INNOWATER

The global water crisis is one of the most fundamental challenges the world will face in the 21st Century. Currently, over 1 billion people lack access to safe drinking water and over 2.5 billion people lack access to safe sanitation. Whilst large parts of Europe still have an abundant water supply throughout most of the year, water scarcity, droughts, floods, ageing infrastructure, increasing energy demand and pollution are growing concerns in countries all over the continent. At the same time, the industrial use of water increases with industries water costs reaching up to 25% of the total production costs and Europe still fails to treat around 50% of its wastewater.
At the one hand, the growth potential for innovative water technologies and services is enormous and currently at a yearly pace of 10%. At the other hand, innovation support for this sector is often relatively poor and in many countries, it is not a priority sector such as low carbon. Consequently, access to innovation support is challenging for innovators and most of the INNOWATER innovation support tools are new to the sector.
The INNOWATER partnership aspires to address these challenges and to use the growth potential for sustainable water and wastewater innovators and industry users. INNOWATER is a public private innovation partnership of public innovation agencies, water associations and technology specialists, innovation experts and eco-innovative cluster organisations from Belgium, Cyprus, Denmark, the Netherlands, Spain and the UK.

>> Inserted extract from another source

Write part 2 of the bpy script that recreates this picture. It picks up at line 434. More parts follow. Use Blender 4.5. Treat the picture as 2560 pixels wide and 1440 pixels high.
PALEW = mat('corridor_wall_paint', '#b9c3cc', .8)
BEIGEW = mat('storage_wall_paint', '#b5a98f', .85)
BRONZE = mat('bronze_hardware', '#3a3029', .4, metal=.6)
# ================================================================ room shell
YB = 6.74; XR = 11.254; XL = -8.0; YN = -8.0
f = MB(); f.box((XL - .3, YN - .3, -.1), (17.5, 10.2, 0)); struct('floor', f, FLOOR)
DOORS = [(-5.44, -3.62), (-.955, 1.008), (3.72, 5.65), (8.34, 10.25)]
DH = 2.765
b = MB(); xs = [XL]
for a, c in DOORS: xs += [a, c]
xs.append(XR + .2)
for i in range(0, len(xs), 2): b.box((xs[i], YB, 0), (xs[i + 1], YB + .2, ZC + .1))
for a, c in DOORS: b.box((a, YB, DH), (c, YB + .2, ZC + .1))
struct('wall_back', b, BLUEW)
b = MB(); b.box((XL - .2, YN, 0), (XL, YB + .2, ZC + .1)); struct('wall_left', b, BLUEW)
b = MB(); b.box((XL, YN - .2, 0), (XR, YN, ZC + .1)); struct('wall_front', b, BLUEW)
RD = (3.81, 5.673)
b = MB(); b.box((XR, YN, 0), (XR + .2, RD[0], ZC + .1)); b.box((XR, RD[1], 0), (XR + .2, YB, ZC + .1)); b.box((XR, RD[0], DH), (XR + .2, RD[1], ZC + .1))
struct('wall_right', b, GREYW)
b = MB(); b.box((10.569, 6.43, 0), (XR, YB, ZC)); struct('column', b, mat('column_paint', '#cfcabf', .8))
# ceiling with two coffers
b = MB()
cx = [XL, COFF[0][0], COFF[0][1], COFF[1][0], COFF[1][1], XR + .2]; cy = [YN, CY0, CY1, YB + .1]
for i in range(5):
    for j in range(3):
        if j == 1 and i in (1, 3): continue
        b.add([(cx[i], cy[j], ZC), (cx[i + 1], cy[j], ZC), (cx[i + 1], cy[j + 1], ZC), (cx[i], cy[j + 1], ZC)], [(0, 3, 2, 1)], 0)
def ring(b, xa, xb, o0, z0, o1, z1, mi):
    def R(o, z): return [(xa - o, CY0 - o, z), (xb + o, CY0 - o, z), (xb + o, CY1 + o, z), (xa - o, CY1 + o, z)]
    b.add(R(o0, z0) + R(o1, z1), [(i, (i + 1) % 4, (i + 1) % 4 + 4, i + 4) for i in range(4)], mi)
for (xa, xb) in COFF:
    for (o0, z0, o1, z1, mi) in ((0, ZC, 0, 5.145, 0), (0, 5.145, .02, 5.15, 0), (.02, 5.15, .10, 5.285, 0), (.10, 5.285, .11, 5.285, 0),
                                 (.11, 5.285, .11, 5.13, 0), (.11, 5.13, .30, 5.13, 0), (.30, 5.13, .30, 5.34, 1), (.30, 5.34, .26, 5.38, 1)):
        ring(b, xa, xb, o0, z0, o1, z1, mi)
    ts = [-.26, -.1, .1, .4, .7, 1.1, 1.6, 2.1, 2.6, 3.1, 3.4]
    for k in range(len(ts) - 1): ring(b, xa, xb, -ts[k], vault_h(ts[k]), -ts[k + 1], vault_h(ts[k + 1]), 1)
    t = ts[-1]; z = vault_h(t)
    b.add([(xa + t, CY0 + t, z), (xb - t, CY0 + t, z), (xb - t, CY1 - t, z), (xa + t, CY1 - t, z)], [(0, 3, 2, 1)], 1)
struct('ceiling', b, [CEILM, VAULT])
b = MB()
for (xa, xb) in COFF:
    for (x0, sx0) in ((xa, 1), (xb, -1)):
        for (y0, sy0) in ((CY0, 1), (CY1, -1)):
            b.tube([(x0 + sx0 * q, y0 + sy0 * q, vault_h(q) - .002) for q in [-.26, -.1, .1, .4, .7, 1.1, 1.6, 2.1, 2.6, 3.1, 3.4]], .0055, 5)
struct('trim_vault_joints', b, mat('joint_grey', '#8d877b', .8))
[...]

The overall objective of INNOWATER is to establish and implement a water innovation partnership that develops and tests new and better innovation support tools and delivery mechanism for innovative SMEs and first user industries. This will be accomplished through: the development and testing of the most promising methods and tools to facilitate technology and knowledge transfer; the promotion of innovative water technologies with first-user SME’s; the development and testing of first-user tools in industry sectors facing water issues; the pro-active involvement of key clusters and industry associations; the development of user-friendly innovation support delivery schemes in form of vouchers and business support programmes. In addition, the public agencies will prepare an exit strategy ensuring that the INNOWATER tools and delivery mechanisms will continue to be scaled up, replicated and used widely.